Novel insights into microwave–induced magnetoresistance oscillations in GaAs, AlN, and InN materials of Pöschl–Teller quantum wells: A study based on the quantum kinetic equation

Abstract

We present a theoretical study of microwave-induced magnetoresistance oscillations in Pöschl–Teller quantum wells for GaAs and group III-nitride materials (AlN and InN). Employing the quantum kinetic equation approach, we derive analytical expressions for magnetoresistance, explicitly accounting for electron–acoustic phonon interactions at low temperatures. The results reveal strong dependence of the oscillations on magnetic field, temperature, structural parameters, microwave intensity, and photon energy. In the absence of microwave, conventional Shubnikov–de Haas oscillations are recovered, whose amplitude decreases with increasing temperature, in good agreement with previous theoretical and experimental results.
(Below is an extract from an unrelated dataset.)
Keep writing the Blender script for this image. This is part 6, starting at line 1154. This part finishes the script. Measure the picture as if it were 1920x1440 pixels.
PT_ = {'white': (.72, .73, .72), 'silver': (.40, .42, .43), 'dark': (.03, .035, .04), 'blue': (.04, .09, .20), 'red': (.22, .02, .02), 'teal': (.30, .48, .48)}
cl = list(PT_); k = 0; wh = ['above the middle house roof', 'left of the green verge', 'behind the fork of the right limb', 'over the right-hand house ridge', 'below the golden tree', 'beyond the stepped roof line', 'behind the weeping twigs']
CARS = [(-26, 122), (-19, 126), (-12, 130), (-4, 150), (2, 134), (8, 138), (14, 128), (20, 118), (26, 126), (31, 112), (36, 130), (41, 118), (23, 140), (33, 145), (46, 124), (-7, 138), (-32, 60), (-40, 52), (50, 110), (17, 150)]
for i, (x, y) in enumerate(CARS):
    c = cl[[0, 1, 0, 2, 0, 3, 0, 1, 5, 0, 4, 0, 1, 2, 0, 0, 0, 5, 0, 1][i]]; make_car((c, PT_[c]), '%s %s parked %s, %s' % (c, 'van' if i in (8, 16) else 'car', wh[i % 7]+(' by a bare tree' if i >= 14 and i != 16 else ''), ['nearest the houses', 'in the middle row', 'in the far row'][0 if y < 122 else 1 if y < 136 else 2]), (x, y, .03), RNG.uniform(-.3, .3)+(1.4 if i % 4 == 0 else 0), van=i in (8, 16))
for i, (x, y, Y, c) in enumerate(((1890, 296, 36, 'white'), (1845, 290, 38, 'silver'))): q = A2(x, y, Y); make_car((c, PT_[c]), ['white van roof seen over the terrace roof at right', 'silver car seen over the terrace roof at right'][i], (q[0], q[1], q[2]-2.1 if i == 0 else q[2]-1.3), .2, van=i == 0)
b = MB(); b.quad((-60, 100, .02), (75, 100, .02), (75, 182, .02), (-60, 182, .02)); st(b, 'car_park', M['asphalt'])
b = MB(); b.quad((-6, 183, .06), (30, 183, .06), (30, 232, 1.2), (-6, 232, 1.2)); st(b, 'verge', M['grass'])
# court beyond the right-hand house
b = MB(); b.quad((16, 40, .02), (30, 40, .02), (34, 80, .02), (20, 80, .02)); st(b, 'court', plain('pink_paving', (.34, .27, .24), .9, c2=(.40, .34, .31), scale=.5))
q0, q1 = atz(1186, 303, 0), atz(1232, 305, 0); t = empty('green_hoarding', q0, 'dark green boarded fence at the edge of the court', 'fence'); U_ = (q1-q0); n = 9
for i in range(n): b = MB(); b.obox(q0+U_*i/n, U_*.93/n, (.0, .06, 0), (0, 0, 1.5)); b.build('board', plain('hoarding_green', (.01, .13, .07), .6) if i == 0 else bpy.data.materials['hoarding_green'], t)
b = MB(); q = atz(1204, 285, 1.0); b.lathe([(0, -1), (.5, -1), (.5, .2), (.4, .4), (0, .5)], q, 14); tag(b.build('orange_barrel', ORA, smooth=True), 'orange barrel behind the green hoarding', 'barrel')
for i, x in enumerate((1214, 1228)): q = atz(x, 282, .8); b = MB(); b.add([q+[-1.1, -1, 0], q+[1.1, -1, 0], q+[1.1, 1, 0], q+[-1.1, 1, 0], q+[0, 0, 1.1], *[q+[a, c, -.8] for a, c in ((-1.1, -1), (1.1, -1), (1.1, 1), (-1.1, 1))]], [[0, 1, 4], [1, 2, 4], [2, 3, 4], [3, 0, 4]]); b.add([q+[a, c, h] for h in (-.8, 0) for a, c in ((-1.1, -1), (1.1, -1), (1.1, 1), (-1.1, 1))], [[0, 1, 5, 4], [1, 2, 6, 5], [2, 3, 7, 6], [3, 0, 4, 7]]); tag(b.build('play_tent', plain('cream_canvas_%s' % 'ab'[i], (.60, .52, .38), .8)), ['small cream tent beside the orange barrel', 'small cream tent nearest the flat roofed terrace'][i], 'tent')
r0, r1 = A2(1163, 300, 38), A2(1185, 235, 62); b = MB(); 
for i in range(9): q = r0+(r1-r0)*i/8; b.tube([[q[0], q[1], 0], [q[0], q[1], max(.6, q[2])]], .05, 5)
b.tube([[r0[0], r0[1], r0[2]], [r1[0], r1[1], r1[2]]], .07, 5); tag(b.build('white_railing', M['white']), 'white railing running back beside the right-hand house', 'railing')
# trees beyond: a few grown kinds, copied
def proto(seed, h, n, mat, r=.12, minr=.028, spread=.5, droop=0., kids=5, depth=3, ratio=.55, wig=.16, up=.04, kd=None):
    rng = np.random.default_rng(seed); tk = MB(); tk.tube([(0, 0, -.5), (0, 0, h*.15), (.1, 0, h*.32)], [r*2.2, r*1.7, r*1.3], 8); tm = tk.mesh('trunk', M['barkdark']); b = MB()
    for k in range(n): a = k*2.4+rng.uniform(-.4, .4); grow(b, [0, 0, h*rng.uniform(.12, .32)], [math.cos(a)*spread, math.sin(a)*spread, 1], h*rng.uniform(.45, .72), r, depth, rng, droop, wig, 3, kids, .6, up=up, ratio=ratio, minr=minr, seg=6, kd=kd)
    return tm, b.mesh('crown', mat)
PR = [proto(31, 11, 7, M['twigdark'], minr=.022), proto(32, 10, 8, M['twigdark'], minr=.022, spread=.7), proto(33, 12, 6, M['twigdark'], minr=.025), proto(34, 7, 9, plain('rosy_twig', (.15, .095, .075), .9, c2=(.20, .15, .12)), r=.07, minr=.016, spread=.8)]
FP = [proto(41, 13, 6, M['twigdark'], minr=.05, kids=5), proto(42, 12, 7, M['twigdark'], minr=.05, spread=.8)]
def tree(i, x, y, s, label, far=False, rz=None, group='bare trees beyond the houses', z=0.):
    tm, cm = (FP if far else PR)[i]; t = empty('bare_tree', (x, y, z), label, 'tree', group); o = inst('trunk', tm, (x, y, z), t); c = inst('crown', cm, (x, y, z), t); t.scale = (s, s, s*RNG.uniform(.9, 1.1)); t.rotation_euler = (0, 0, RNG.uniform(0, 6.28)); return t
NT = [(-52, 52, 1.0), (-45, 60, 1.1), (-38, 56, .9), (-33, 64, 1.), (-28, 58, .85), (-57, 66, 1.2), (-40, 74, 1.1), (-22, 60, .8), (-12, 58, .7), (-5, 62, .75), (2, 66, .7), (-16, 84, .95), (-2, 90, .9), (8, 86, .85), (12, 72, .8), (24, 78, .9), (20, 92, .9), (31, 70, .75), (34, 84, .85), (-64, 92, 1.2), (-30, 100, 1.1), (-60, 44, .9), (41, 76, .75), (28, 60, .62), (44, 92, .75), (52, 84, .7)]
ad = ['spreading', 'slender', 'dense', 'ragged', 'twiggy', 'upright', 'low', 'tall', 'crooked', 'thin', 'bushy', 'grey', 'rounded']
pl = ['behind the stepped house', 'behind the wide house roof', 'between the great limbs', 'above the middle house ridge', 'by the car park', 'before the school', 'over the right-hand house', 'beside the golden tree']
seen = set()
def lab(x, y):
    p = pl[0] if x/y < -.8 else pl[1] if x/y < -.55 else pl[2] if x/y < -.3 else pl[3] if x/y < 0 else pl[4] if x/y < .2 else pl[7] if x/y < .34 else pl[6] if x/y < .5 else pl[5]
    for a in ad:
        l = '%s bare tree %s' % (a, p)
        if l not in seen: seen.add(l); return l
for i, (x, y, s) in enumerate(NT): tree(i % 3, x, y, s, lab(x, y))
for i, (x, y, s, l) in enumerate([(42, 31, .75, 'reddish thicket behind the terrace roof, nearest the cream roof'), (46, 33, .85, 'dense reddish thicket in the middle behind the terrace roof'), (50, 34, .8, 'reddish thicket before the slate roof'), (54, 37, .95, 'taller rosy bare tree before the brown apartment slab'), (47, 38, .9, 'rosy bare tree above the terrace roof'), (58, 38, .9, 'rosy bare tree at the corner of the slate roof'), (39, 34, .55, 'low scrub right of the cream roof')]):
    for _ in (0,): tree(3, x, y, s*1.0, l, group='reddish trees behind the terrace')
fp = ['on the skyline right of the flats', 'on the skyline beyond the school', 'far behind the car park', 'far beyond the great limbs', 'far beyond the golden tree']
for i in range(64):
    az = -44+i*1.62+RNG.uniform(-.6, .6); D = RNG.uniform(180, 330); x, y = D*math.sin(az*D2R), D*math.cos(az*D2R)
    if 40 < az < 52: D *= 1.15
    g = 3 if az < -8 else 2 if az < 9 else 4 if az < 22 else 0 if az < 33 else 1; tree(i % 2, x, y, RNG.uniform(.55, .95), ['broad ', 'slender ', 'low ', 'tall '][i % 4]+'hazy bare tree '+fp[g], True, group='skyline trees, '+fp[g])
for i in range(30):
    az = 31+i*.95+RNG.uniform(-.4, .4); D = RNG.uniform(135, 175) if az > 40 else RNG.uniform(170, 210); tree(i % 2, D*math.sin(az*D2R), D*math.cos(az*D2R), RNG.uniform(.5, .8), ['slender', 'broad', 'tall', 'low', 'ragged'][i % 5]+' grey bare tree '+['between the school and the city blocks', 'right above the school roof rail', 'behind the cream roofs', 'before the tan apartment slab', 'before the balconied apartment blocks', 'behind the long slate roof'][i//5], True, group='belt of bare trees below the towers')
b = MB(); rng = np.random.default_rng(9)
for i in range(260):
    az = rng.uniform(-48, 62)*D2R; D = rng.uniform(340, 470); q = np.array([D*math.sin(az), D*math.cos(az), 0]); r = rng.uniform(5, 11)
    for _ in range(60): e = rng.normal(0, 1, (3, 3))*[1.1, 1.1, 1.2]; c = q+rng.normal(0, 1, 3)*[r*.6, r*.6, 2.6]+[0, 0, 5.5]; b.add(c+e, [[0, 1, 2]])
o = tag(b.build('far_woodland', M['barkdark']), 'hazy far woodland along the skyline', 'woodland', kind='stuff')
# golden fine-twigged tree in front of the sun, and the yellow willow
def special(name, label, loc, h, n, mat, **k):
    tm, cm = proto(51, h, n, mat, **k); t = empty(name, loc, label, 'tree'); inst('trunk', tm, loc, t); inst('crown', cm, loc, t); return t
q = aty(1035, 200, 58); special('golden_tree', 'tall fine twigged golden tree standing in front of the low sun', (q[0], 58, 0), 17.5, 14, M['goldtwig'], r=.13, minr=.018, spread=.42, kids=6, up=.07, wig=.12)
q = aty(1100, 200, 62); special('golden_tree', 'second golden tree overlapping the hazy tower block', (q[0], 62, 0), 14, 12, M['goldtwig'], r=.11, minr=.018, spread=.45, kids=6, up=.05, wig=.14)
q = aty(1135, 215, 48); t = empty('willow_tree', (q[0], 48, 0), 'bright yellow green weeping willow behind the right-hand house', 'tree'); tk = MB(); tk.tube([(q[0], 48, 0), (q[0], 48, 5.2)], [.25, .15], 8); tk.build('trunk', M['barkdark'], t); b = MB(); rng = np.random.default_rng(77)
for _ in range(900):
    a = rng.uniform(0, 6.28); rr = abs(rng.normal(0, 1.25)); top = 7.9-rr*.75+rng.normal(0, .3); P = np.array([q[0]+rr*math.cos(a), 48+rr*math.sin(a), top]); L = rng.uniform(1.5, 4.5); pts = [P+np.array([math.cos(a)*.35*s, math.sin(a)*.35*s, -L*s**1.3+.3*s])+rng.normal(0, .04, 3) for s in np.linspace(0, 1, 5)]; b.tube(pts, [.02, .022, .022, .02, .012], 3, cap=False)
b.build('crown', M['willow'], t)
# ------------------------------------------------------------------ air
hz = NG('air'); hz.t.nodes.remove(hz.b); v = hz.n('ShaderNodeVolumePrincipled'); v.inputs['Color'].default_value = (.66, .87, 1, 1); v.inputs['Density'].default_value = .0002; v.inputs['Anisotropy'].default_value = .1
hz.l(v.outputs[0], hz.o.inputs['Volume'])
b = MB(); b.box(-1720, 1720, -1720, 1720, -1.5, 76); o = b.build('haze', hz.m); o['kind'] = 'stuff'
Under terahertz microwave fields, pronounced beat patterns emerge in GaAs and InN, while the effect is negligible in AlN. Cyclotron resonance appears in all materials, accompanied by subsidiary maxima at half-integer frequency ratios. Additionally, the oscillation amplitude increases significantly with higher microwave intensity. These findings offer insights into the interplay between microwaves and magnetotransport in semiconductor heterostructures and guide quantum device applications.